Banks will see a reduction in profits from the lost income that would have been contributed by proprietary trading activities. Standard & Poor’s estimates Volcker could pull down the profits on the eight largest US banks by between $2 billion and $8 billion a year, according to how tough the final rules turn out.

“One of the biggest issues is the fund business,” says David Felsenthal, partner at Clifford Chance in New York. “If banks can’t invest in funds, how are they going to arrange their relationship with funds and what does that mean for the asset-management side of the banks’ business?

“Then there’s the problem of derivatives with funds and there’s a whole set of issues surrounding rules that restrict derivatives and other transactions with funds, and how that’s going to pan out.”

Numis’s Trippitt says profitability is already under pressure massively for investment banks.

“When you’ve been asked to hold about three times the level of capital and you’ve doubled your cost base because of bonus caps, ROEs are under pressure. The question is: where does it settle?”

Trippitt says the only way ultimately to remain profitable is about business mix with well-developed equities/M&A advisory business, which is clearly not a capital requirement. “While the days of being profitable through being a fixed-income flow-monster are not over, the ability to do that is going to be quite limited.”


Volcker is aimed principally at US banks and applies wherever they operate, but it is also likely to affect foreign banks operating within the US through subsidiaries or separately capitalized units, thereby extending its reach much further afield – possibly worldwide.

Some of the most vocal critics of Volcker have been foreign banks, regulators and governments – including Canada, the UK and Japan – concerned at what they say is its unprecedented extraterritorial reach. UK MPs have warned that the law could disincentivize transactions with US counterparties.

“Any bank that has a branch or bank subsidiary in the US is potentially subject to the Volcker rule,” says Clifford’s Felsenthal. “What is that going to mean for their non-US activities? We don’t really know but the rules in the proposal are pretty wide-reaching. It’s pretty aggressive.”

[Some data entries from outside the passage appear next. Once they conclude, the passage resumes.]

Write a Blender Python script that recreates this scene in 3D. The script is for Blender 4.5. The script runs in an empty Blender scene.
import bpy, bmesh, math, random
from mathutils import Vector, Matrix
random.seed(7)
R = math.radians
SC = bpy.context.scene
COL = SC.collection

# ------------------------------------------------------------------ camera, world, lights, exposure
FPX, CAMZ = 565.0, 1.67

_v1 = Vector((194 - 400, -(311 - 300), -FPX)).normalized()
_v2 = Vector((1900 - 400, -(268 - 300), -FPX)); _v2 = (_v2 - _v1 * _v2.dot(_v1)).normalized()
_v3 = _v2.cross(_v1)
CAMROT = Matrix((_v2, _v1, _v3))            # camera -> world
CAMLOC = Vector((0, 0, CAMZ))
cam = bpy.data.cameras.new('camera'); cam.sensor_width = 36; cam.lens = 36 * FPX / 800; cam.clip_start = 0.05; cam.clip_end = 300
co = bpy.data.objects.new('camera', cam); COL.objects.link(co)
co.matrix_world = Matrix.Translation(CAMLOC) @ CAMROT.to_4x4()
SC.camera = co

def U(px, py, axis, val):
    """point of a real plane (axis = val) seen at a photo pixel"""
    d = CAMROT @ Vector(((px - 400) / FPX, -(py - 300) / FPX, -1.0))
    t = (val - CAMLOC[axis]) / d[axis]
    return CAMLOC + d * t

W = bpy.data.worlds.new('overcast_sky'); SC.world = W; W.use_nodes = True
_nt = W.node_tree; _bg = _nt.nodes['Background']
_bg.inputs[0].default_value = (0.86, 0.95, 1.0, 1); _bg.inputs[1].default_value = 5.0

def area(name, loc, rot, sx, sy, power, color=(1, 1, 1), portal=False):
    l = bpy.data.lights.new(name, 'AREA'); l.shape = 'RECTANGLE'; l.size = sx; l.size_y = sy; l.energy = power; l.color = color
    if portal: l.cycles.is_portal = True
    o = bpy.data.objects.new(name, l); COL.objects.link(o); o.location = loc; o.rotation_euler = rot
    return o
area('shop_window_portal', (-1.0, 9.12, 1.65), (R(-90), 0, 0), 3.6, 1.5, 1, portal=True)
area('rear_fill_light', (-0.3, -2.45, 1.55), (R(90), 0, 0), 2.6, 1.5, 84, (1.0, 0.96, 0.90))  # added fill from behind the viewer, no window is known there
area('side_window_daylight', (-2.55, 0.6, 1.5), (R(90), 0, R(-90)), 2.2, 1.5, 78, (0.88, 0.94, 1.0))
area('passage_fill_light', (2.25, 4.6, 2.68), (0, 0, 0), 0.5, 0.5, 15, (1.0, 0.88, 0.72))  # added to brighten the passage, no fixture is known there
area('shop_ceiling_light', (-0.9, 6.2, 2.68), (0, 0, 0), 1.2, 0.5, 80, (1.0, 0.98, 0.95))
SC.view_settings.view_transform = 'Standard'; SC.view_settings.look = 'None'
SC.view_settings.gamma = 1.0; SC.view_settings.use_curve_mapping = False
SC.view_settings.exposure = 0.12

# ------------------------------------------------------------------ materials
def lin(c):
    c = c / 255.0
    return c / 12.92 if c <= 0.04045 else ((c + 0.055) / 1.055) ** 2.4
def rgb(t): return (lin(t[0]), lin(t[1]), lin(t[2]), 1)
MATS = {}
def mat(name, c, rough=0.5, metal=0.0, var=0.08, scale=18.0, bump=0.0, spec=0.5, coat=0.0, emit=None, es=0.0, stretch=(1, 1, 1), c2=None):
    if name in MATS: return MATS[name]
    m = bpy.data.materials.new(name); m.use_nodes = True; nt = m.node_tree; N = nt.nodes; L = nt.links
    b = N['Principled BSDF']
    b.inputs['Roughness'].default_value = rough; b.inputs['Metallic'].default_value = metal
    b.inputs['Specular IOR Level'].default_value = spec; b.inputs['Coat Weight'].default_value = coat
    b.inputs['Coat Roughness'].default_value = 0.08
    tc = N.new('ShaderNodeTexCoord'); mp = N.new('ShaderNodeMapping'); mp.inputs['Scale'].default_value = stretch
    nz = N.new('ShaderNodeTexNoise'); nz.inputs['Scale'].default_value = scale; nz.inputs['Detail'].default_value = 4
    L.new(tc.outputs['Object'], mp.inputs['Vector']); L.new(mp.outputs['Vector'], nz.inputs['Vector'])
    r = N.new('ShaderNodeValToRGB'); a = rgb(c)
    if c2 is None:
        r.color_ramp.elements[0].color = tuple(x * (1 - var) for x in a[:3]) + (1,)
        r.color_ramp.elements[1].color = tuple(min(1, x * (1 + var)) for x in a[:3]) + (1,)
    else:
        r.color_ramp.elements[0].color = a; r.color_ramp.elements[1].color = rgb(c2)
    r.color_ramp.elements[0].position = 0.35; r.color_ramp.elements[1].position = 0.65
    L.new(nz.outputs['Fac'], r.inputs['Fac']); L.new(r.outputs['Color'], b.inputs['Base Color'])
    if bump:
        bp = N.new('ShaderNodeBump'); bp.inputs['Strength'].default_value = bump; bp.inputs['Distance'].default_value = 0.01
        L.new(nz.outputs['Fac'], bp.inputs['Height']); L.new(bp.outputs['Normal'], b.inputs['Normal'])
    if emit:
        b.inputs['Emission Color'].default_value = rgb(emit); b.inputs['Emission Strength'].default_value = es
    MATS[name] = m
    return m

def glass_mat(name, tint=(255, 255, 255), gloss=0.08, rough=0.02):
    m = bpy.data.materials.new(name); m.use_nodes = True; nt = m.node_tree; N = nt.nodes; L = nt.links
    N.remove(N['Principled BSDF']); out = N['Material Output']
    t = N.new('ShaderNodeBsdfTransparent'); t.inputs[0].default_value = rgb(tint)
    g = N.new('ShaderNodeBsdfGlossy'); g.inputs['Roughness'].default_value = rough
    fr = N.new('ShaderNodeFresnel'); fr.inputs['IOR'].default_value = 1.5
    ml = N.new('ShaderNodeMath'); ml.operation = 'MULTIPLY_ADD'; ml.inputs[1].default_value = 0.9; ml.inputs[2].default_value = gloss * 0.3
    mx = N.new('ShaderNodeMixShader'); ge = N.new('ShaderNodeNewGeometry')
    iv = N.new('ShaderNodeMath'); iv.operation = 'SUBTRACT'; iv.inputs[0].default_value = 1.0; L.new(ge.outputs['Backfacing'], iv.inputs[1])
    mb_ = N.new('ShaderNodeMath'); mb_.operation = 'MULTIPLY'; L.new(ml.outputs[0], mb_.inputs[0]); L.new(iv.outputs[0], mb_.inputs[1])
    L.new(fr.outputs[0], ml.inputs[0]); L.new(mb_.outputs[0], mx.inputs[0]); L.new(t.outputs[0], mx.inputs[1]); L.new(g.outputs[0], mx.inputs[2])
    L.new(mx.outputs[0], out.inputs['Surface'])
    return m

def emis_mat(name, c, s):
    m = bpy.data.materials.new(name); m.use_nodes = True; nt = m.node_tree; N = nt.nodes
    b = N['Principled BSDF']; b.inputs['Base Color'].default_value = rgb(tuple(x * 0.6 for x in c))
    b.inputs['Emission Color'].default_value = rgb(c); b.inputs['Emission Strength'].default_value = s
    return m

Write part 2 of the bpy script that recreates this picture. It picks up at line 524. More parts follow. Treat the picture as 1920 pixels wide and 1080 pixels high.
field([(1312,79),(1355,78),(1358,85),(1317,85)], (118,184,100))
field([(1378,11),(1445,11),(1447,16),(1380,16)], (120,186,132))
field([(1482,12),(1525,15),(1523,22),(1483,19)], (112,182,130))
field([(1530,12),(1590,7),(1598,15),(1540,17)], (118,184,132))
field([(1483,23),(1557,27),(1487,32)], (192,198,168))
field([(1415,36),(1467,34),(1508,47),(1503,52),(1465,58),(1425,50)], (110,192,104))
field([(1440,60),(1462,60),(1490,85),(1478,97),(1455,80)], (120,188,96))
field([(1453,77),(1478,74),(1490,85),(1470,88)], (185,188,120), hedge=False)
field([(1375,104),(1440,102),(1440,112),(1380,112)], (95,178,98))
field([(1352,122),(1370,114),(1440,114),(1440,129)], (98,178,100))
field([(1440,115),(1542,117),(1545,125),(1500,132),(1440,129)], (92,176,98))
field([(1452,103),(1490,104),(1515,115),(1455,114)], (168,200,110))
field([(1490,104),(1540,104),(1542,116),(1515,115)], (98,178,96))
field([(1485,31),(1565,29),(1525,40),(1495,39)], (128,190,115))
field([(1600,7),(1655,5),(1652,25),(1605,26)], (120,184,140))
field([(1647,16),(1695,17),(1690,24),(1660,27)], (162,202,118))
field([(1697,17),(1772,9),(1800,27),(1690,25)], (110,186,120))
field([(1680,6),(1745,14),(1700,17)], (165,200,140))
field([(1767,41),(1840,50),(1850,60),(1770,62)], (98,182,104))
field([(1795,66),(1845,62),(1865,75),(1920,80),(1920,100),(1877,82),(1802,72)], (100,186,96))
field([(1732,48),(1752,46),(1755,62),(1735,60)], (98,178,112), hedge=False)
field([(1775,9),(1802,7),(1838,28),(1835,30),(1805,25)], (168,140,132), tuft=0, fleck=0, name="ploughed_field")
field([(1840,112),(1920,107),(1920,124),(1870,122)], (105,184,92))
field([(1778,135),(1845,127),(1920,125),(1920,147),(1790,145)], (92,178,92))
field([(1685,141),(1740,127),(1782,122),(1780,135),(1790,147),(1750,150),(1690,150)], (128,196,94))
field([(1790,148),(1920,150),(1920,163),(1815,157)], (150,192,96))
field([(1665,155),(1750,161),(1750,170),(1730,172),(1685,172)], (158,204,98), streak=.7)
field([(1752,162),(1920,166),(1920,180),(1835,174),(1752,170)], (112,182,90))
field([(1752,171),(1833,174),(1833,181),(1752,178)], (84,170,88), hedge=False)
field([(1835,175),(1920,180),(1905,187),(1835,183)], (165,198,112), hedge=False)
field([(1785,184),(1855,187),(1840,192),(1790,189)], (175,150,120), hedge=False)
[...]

How the rules are interpreted is likely in some instances to result in inconsistencies in how the rules are applied.

One rule that grates is an exemption on proprietary trading in US government securities, but not the treasuries of other sovereigns unless it takes place solely outside the US.

Uncertainty as to what the ‘solely outside the US’ exception means and how it would work in practice could make it unworkable for many institutions headquartered in other countries.

So, for example, Canada-based banks that have their trading desks in New York will, on the face of it, be prohibited from trading their home country’s securities.